Blotter: September 2012

Fumbled Investment

A former ESPN commentator and college football Hall of Fame coach and his colleague defrauded 97 investors in an $80 million Ponzi scheme, the SEC said. The ex-coach, James M. Donnan III of Athens, Ga., and Gregory L. Crabtree of Proctorville, Ohio, offered and sold high-yielding, short-term investments in GLC Limited, a West Virginia business, between August 2007 and mid-October 2010. Many of the investors were solicited by Donnan using contacts he made as a commentator and as the head coach at Marshall University and the University of Georgia; a number of investors were former players or coaches.
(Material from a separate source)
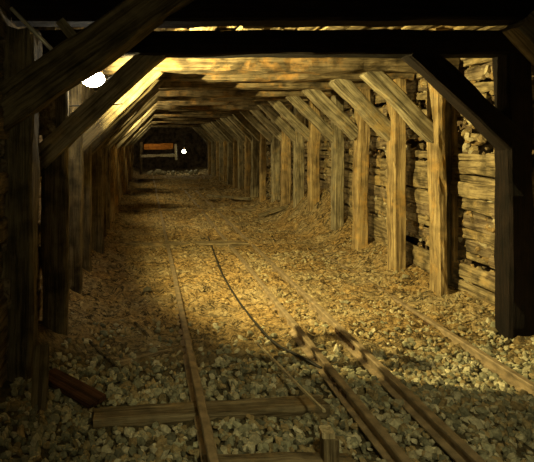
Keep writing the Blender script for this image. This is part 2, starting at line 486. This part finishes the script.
# rock behind the boards
def rock_sheet(name, fn, nu, nv, kind='structure'):
    V = [fn(i/nu, j/nv) for j in range(nv+1) for i in range(nu+1)]
    Fc = [(j*(nu+1)+i, j*(nu+1)+i+1, (j+1)*(nu+1)+i+1, (j+1)*(nu+1)+i) for j in range(nv) for i in range(nu)]
    o = link(name, mesh(name, V, Fc), M_ROCK); tag(o, kind=kind); return o
def rn(x, y, z, a=.10): return a*noise.fractal(Vector((x*2.5, y*2.5, z*2.5)), 1, 2, 3)
rock_sheet('wall_right_rock', lambda u, v: (3.42+rn(0, u*23, v*3), .6+u*23.4, -1.8+3.3*v), 110, 16)
rock_sheet('wall_left_rock', lambda u, v: (-1.12+rn(4, u*23, v*3, .06), .6+u*23.4, -1.8+3.3*v), 110, 16)
rock_sheet('ceiling_rock', lambda u, v: (-1.3+v*4.9, .6+u*23.4, 1.32+rn(v*4.8, u*23, 7)), 110, 20)
# the dark chamber past the last set: a rough rock room
def chamber(u, v):
    a = math.pi*(1.0 - v)            # arch section from left floor over to right floor
    yy = 23.4 + u*6.4
    x = 1.1 + math.cos(a)*2.5; z = -1.9 + math.sin(a)**.6*3.3
    return (x+rn(x, yy, z, .2), yy, z+rn(z, yy, x, .2))
rock_sheet('chamber_wall', chamber, 24, 30)
rock_sheet('wall_back', lambda u, v: (-1.8+5.8*u, 29.6+rn(u*5, v*3, 2, .3), -2.0+3.8*v), 24, 16)

# ------------------------------------------------------------------ rails
def rail_mesh(L0, L1, seed):
    # flat-bottom rail section: head, web, foot; running along Y
    s = .92
    pr = [(-.045, 0), (.045, 0), (.045, .008), (.010, .018), (.008, .052), (.024, .060), (.024, .076), (.018, .082), (-.018, .082), (-.024, .076), (-.024, .060), (-.008, .052), (-.010, .018), (-.045, .008)]
    n = len(pr); V = []; Fc = []; ns = int((L1-L0)/.25)
    for i in range(ns+1):
        y = L0 + (L1-L0)*i/ns
        wob = .010*noise.noise(Vector((seed, y*.35, 0))); wz = .008*noise.noise(Vector((seed, y*.4, 5)))
        for (x, z) in pr: V.append((x+wob, y, z-.082+wz))
    for i in range(ns):
        for j in range(n):
            a = i*n+j; b = i*n+(j+1) % n
            Fc.append((a, a+n, b+n, b))
    Fc.append(tuple(range(n))); Fc.append(tuple(ns*n+j for j in range(n))[::-1])
    return mesh('rail', V, Fc)
labs = ['rusty steel rail nearest the left wall, running the whole tunnel', 'rusty steel rail second from the left wall, inner rail beside the pale stick',
        'rusty steel rail third from the left wall, close beside the second one', 'rusty half-buried steel rail nearest the right wall posts']
TOP = -1.478
for i, x in enumerate(RAILX):
    o = link('steel_rail', rail_mesh(0, 21.5 if i == 0 else (14 if i < 3 else 12), i*9.1), M_RUST, loc=(x, 1.6, TOP + (0 if i != 3 else -.03)))
    tag(o, labs[i], 'rail', 'steel rails of the two mine tracks')
    # fishplate with bolts at a joint
    yj = (4.3, 3.2, 3.9, 4.4)[i] - 1.6
    for sgn in (-1, 1):
        V, Fc = beam_geo(.36, .012, .036, i+sgn, rough=.001, nx=3, bow=0, ends=0)
        f = link('joint_plate', mesh('joint_plate', V, Fc), M_IRON, o, loc=(sgn*.016, yj-.18, -.045), rot=(0, 0, math.pi/2))
        for q in (-.12, -.04, .04, .12):
            vv, ff = sph_geo((0, 0, 0), .011, 6, 4)
            link('bolt', mesh('bolt', vv, ff), M_IRON, f, loc=(.18+q, -sgn*.008, 0))

# ------------------------------------------------------------------ sleepers
tl = ['nearest wooden sleeper, a stub at the bottom edge under the pale capped stake', 'wooden sleeper bedded in gravel below the fallen stick, second from the bottom']
c = empty
def sleeper(y, x0, x1, sl, zt, lab, w=.19, mat=M_TIE, grp='sleepers under the rails'):
    o = beam('sleeper', (x0, y+(x0-.6)*sl, zt-.06), (x1, y+(x1-.6)*sl, zt-.06), w, .12, mat, rough=.014, chamfer=.14)
    tag(o, lab, 'sleeper', grp); return o
sleeper(*TIES[0], -1.535, tl[1], w=.14)
sleeper(*TIES[1], -1.525, tl[0], w=.14)
ordw = ['third', 'fourth', 'fifth', 'sixth', 'seventh', 'eighth', 'ninth', 'tenth']
for q, y in enumerate([7.4, 11.0, 13.2, 16.2, 20]):
    sleeper(y, -.3, 2.5 if q > 0 else 1.5, random.uniform(-.01, .01), gz(.6, y)-.0, 'dirt-covered sleeper, %s of the low ridges going down the tunnel' % ['first', 'second', 'third', 'fourth', 'fifth', 'sixth'][q], w=.2)

# ------------------------------------------------------------------ loose things on the floor
o = beam('wooden_stick', W(255, 349, 3.72)+Vector((0, 0, .06)), W(324, 430, 2.62)+Vector((0, 0, .10)), .016, .016, M_STICK, rough=.003, bow=.012, chamfer=.3)
tag(o, 'long thin pale stick lying slantwise across the gravel between the rails', 'stick')
# capped stake at the bottom
d = 2.42
rt = empty('survey_stake', 'stubby square wooden stake with a pale top at the bottom edge', 'stake', (W(327, 440, d).x, d, GZ))
V, Fc = beam_geo(.20, .085, .07, 3, rough=.006, nx=3, ends=.003)
link('stake_post', mesh('stake_post', V, Fc), M_TIE, rt, loc=(0, 0, -.03), rot=(0, -math.pi/2, 0))
V, Fc = beam_geo(.025, .075, .062, 4, rough=.004, nx=2, ends=.003)
tag(link('stake_top', mesh('stake_top', V, Fc), M_STICK, rt, loc=(0, 0, .17), rot=(0, -math.pi/2, 0)), 'pale end-grain top')
# thin dark cable snaking along between the rails
pts = []
for (px, py) in [(208, 240), (216, 262), (223, 282), (238, 303), (255, 325), (275, 344), (300, 358), (322, 369)]:
    dd = 1.55*F/(py-143); p = W(px, py, dd); pts.append((p.x, p.y, gz(p.x, p.y)+.042))
V, Fc = tube_geo(smooth_path(pts), .011, 6)
tag(link('cable', mesh('cable', V, Fc, True), M_BLACK), 'thin dark cable trailing over the dirt between the left track rails', 'cable')
# reddish board at lower left
zb = gz(-.45, 3.15)
o = beam('reddish_board', (-.63, 3.17, zb+.08), (-.28, 2.92, zb+.03), .14, .03, M_RED, rough=.006)
tag(o, 'dark reddish board tilted on the gravel by the left posts', 'board')
o = beam('leaning_board', (-.60, 2.72, GZ+.02), (-.64, 3.05, GZ+.34), .09, .04, M_DARK, rough=.008)
tag(o, 'short dark board leaning at the foot of the nearest left post', 'board')
def twig(pp, r, lab):
    P = []
    for (px, py) in pp:
        dd = 1.55*F/(py-143); p = W(px, py, dd); P.append((p.x, p.y, gz(p.x, p.y)+.03))
    V, Fc = tube_geo(smooth_path(P, 4), r, 6)
    tag(link('twig', mesh('twig', V, Fc), M_DARK), lab, 'twig')
twig([(88, 343), (98, 349), (108, 356), (121, 367)], .012, 'dark crooked twig in the dirt beside the left posts')
twig([(135, 326), (141, 331), (148, 337)], .012, 'short dark twig left of the leftmost rail')
o = beam('timber_offcut', (1.75, 14.2, gz(1.75, 14.2)+.05), (2.6, 12.4, gz(2.6, 12.4)+.1), .09, .07, M_GREY)
tag(o, 'grey timber offcut lying against the foot of the far right posts', 'timber')
o = beam('fallen_board', (-.25, 3.62, gz(0, 3.6)-.0), (.22, 3.8, gz(.2, 3.8)+.005), .14, .03, M_TIE)
tag(o, 'short weathered board flat on the dirt left of the leftmost rail', 'board')
o = beam('fallen_post', (2.35, 10.25, gz(2.35, 10.2)+.03), (2.78, 9.7, gz(2.75, 9.7)+.05), .1, .08, M_DARK)
tag(o, 'dark timber lying at the foot of the posts before the bright dirt heap', 'timber')

# ------------------------------------------------------------------ upper left corner: conduit, hanging boards, lamp
V, Fc = tube_geo([W(11, 8, 2.985), W(62, 60, 2.995)], .0125, 12)
tag(link('conduit', mesh('conduit', V, Fc, True), M_GALV), 'straight pale metal pipe slanting down behind the thick near brace', 'pipe')
o = beam('roof_board', W(60, 20, 2.995), W(84, 48, 2.995), .03, .06, M_GREY, up=(.7, 0, .7))
tag(o, 'short grey board end above the lamp in the roof corner', 'board')
o = beam('wooden_lath', W(62, 36, 4.1), W(66, 113, 4.1), .03, .03, M_TAN, up=(1, 0, 0))
tag(o, 'small pale lath hanging just left of the bright lamp', 'lath')
for q, (px, wd) in enumerate([(6, .17), (24, .13), (46, .15)]):
    a = W(px, 135, 3.9); b = W(px-2, -20, 3.9); 
    o = beam('upright_board', a, b, .035, wd, M_LAG if q != 1 else M_TAN, up=(1, 0, 0))
    tag(o, ['upright rough board in the top corner at the photo edge, behind the near brace', 'upright board with a peeling edge, second from the photo edge, behind the pipe',
            'upright board nearest the lamp, behind the end of the pipe'][q], 'board', 'upright boards in the lamp corner')

LP = W(93, 79, 4.10)
lamp = empty('lamp', 'glaring white tunnel lamp in the top corner between two braces', 'lamp', LP, None)
V, Fc = sph_geo((0, 0, 0), .078, 18, 10, (1.25, .8, .85))
link('bulb', mesh('bulb', V, Fc, True), M_LAMP, lamp)
V, Fc = tube_geo([(0, .0, .05), (0, 0, .07), (0, 0, .10), (0, 0, .16)], [.085, .08, .05, .03], 16)
link('housing', mesh('housing', V, Fc, True), M_IRON, lamp)
V, Fc = tube_geo(smooth_path([(0, 0, .15), (.02, .02, .24), (-.05, .0, .34)]), .010, 8)
link('cord', mesh('cord', V, Fc, True), M_BLACK, lamp)

FL = [(1.2, 3.9)]
def toward_floor(px, py, t):
    dd = 1.56*F/(py-143); p = W(px, py, dd); p.z = -1.56
    return (p-LP)*t
hk = [toward_floor(*q, .1) for q in ((302, 343), (310, 338), (325, 336), (343, 340), (360, 349), (376, 364))]  # unseen wire, shaped to cast a hook-shaped shadow on the floor
hk.append(Vector((-.70, 4.10, .30))-LP)
V, Fc = tube_geo(smooth_path(hk), .0055, 8)
link('shadow_wire', mesh('shadow_wire', V, Fc, True), M_BLACK, lamp)
V, Fc = sph_geo(hk[0], .011, 10, 6, (1, 1, .9)); link('shadow_wire_end', mesh('shadow_wire_end', V, Fc, True), M_BLACK, lamp)
# far end: barricade, rubble and bulb in the dark chamber
d = 24.2
rt = empty('barricade', 'low barricade with an orange board across the dark far opening', 'barrier', (.7, d, GZ))
O = Vector((.7, d, GZ))
tag(beam('top_board', W(144, 147, d), W(173, 146, d), .05, .27, M_ORANGE, rt, origin=O, rough=.03), 'bright orange top board')
tag(beam('middle_rail', W(140, 156, d), W(176, 155.5, d), .10, .10, M_PALE, rt, origin=O, rough=.05), 'pale dusty rail')
beam('upright', W(141, 142, d), W(141, 176, d), .1, .12, M_DARK, rt, origin=O)
tag(beam('upright', W(175.5, 144, d), W(176, 160, d), .1, .10, M_PALE, rt, origin=O), 'pale dusty upright')
for q in range(11):
    x = 150 + q*4.6; p = W(x, 169, 23.6)
    me = stones_mesh('rubble_block', np.array([(0., 0., 0.)]), np.array([random.uniform(.09, .16)]), np.array([(.5, .48, .36)]), .9)
    o = link('rubble_block', me, M_STONE, loc=(p.x, p.y+random.uniform(-.1, .1), gz(p.x, p.y)+.08+random.uniform(0, .1)))
    tag(o, 'pale rubble block in the heap across the far opening', 'rubble', 'rubble blocks at the far opening')
FB = W(184, 151.5, 24.6)
fl = empty('hanging_bulb', 'small bare bulb glowing in the dark far chamber', 'bulb', FB)
V, Fc = sph_geo((0, 0, 0), .085, 12, 8); link('glass', mesh('glass', V, Fc, True), M_LAMP2, fl)
V, Fc = tube_geo([(0, 0, .08), (0, 0, .2)], .03, 8); link('socket', mesh('socket', V, Fc), M_IRON, fl)
V, Fc = tube_geo([(0, 0, .2), (0, 0, 1.2)], .012, 6); link('cord', mesh('cord', V, Fc), M_BLACK, fl)

# ------------------------------------------------------------------ lights
def light(name, loc, power, col, r=.03, typ='POINT', rot=None, size=None):
    l = bpy.data.lights.new(name, typ); l.energy = power; l.color = col
    if typ in ('POINT', 'SPOT'): l.shadow_soft_size = r
    if typ == 'AREA': l.size = size
    o = bpy.data.objects.new(name, l); COL.objects.link(o); o.location = loc
    if rot: o.rotation_euler = rot
    return o
YEL = (1, .80, .30)
LAIM = Vector((1, .45, -.12))
ll = light('lamp_light', LP, 820, YEL, .004, 'SPOT', LAIM.to_track_quat('-Z', 'Y').to_euler())
ll.data.spot_size = math.radians(134); ll.data.spot_blend = .6
light('board_fill_light', (.3, 23.3, .35), 10, (1, .75, .4), .05)  # unseen point light added to brighten the orange board
# unseen fill spots in the left roof corner, added to light the farther sets
for y, p in ((6.6, 40), (9.0, 85), (12.8, 70), (16.5, 45), (20.5, 18)):
    q = light('tunnel_fill_light', (-.38, y, .60), p*1.7, (1, .80, .36), .05, 'SPOT', LAIM.to_track_quat('-Z', 'Y').to_euler())
    q.data.spot_size = math.radians(160); q.data.spot_blend = .5
light('far_bulb_light', FB+Vector((0, -.15, 0)), 12, (1, .9, .5), .05)
# unseen fill lights behind the camera, added to brighten gravel and left posts
q = light('rear_fill_light', (.75, .5, .6), 115, (1, .90, .46), .15, 'SPOT', Vector((.55, 2.3, -2.2)).to_track_quat('-Z', 'Y').to_euler())
q.data.spot_size = math.radians(70); q.data.spot_blend = .8
light('rear_glow_light', (-.35, .3, .1), 13, (1, .88, .45), .2)

w = bpy.data.worlds.new('mine_air'); bpy.context.scene.world = w; w.use_nodes = True
w.node_tree.nodes['Background'].inputs[0].default_value = (.9, .7, .35, 1)
w.node_tree.nodes['Background'].inputs[1].default_value = .0015

# ------------------------------------------------------------------ camera
cam = bpy.data.cameras.new('camera'); co = bpy.data.objects.new('camera', cam); COL.objects.link(co)
co.location = (0, 0, 0); co.rotation_euler = (math.pi/2, 0, 0)
cam.sensor_fit = 'HORIZONTAL'; cam.sensor_width = 36; cam.lens = 36*F/534
cam.shift_x = (267-146)/534; cam.shift_y = -(231-143)/534
cam.clip_start = .05; cam.clip_end = 100
bpy.context.scene.camera = co
sc = bpy.context.scene
sc.view_settings.view_transform = 'Standard'; sc.view_settings.look = 'None'; sc.view_settings.exposure = 0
Donnan exploited close relationships with former players, the SEC said; in one case, he told a player, “Your daddy is going to take care of you.” The player put in $800,000, the SEC said. Donnan and Crabtree told victims that their money was being used to buy discontinued, damaged, or returned products from large retailers that would later be sold to discount retailers. The SEC said that only about $12 million was spent on merchandise, while the rest was used to pay fake returns to earlier investors, or was stolen by Donnan and Crabtree.

Ungodly Advice

The SEC and the U.S. Justice Department accused a Puerto Rico resident and his company of targeting evangelical Christians and factory workers in a Ponzi scheme that promised returns of up to 50 percent in a commodities investment. The SEC said Ricardo Bonilla Rojas and his firm, Shadai Yire, raised at least $7 million from up to 200 investors in Puerto Rico, Florida, New York, and North Carolina. Investors were misled into thinking their principal was “100% guaranteed;” the SEC said Rojas never invested any money but used new contributions to repay earlier investors, and kept $700,000 for himself. Phony investment statements were created to convince clients that their money was growing.

Hard-boiled

The SEC charged three men in a boiler room scheme that the agency said raised up to $5.7 million from 150 investors via the sale of fraudulent securities from December 2006 to August 2009. Edward M. Laborio of Boca Raton, Fla., Jonathan Fraiman of Lantana, Fla., and Matthew K. Lazar of Westerville, Ohio lied to and misled investors about the securities in the Envit Companies; their sales pitch scripts included unfounded claims that investors would receive quarterly dividends and “2-3x return on money,” the SEC said. Laborio, who led the scheme, used proceeds to cover gambling losses, to make direct payments to himself, and to cover personal expenses.